A fully functioning democracy, according to the European Center for Populism Studies, is one where “civil liberties and fundamental political freedoms are not only respected but also reinforced by a political culture conducive to the thriving of democratic principles. These nations have a valid system of governmental checks and balances, an independent judiciary whose decisions are enforced, governments that function adequately, and diverse and independent media.”

Fully democratic nations have only limited problems in democratic functioning.

This is not the respondents’ view of South Africa.

Political party? What political party?

A minority of respondents – only 37% – admit to feeling close to any political party. The remaining 67% do not feel close to any of the parties represented on our political landscape. Among the minority who do identify with a political party, slightly more than half (52%) say they feel close to the African National Congress (ANC), 17% say the Democratic Alliance (DA), 12% the Economic Freedom Fighters (EFF), and 7% the Inkatha Freedom Party (IFP).

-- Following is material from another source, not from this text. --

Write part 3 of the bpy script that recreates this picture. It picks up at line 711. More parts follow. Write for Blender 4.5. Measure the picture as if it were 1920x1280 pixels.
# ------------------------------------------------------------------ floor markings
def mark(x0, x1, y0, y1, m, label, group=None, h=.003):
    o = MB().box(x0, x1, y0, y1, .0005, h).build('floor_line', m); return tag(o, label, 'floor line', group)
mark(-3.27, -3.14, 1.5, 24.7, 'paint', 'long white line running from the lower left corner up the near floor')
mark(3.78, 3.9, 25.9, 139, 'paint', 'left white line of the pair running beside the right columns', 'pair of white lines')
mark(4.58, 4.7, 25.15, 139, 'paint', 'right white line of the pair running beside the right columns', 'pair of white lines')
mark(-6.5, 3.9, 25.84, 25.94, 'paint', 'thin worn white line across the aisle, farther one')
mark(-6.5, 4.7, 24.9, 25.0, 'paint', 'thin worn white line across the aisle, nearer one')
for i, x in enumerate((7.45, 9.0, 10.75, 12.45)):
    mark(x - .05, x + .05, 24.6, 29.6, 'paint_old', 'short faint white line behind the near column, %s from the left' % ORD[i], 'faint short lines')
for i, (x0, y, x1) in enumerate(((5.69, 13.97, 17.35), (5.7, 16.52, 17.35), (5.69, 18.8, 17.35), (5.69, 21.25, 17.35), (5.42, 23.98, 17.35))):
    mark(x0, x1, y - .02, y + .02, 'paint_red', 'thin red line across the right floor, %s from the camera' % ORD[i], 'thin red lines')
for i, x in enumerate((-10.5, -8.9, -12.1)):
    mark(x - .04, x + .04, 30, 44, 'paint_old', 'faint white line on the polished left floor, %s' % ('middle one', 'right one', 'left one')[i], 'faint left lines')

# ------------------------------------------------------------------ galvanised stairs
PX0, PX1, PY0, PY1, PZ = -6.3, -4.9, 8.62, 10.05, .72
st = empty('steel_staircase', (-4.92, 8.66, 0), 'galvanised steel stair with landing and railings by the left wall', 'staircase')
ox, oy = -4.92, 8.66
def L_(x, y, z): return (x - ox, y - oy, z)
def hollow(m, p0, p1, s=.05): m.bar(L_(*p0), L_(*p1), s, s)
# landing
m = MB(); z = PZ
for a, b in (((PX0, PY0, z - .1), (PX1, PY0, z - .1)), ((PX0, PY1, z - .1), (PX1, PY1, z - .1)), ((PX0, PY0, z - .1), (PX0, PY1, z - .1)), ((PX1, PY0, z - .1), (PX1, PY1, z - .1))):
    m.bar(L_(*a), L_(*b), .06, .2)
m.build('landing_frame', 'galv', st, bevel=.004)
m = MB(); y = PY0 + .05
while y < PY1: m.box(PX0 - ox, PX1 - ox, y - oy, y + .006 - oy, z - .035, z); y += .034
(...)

In a hypothetical election, 32% of respondents indicate they would vote for the ANC, 12% for the DA, and 11% for the EFF. But 38% were not sold on the idea of voting at all or did not disclose their voting intention – 14% say they would not vote, 9 % say they don’t know how they would vote, and 15% refuse to say how they would vote. 

These sentiments may be influenced by South Africans’ greatest worry – unemployment – and the inability of government to urgently address it. More than half of respondents (52%) named this as one of their three priorities. The other priorities are crime/security (38%), electricity (32%), water supply (21%), and corruption (19%).

So dire is the situation that 46% of respondents say they would be very willing to forgo elections, and 26% say they would be willing to do the same. They were responding to the question: “If a non-elected government or leader could impose law and order, and deliver houses and jobs, how willing or unwilling would you be to give up regular elections and live under such a government?”